Film review: Bollywood’s PK sees alien search for remote control and god
Indian blockbuster examines religions and spiritual crisis, complete with gags and musical numbers


It takes a wise fool to point out the peculiar superstitions accompanying any organised religion, and this entertaining Bollywood musical is so relentlessly buoyant in its charge to ask the big questions it comes close to reaching an epiphany, regardless of its fundamentally superficial propositions.
Named PK (short for Peekay, meaning “tipsy” in Hindi) by random strangers for his seemingly unruly behaviour, the protagonist (played by a bug-eyed Aamir Khan) is really an alien visiting Earth to make contact – only to have his spaceship’s remote control stolen by the first human he encounters.
In a hilarious rite of passage in which PK goes looking for the gem-like gadget, he is repeatedly sent away and told to ask for god’s help, and is thus consequently set on an unlikely course of religion surfing.
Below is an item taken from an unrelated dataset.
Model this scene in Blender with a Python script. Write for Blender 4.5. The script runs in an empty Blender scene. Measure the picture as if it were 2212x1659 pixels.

As the rituals become repetitive and the remote remains unfound, doubt seeps into PK’s mind.
If the director Rajkumar Hirani – whose last directing and co-writing effort was the smash hit 3 Idiots (2009) – had stayed with PK’s search for god the whole time, this film could well have turned out to be one of the more provocatively conceived dramas on spiritual crisis in recent times.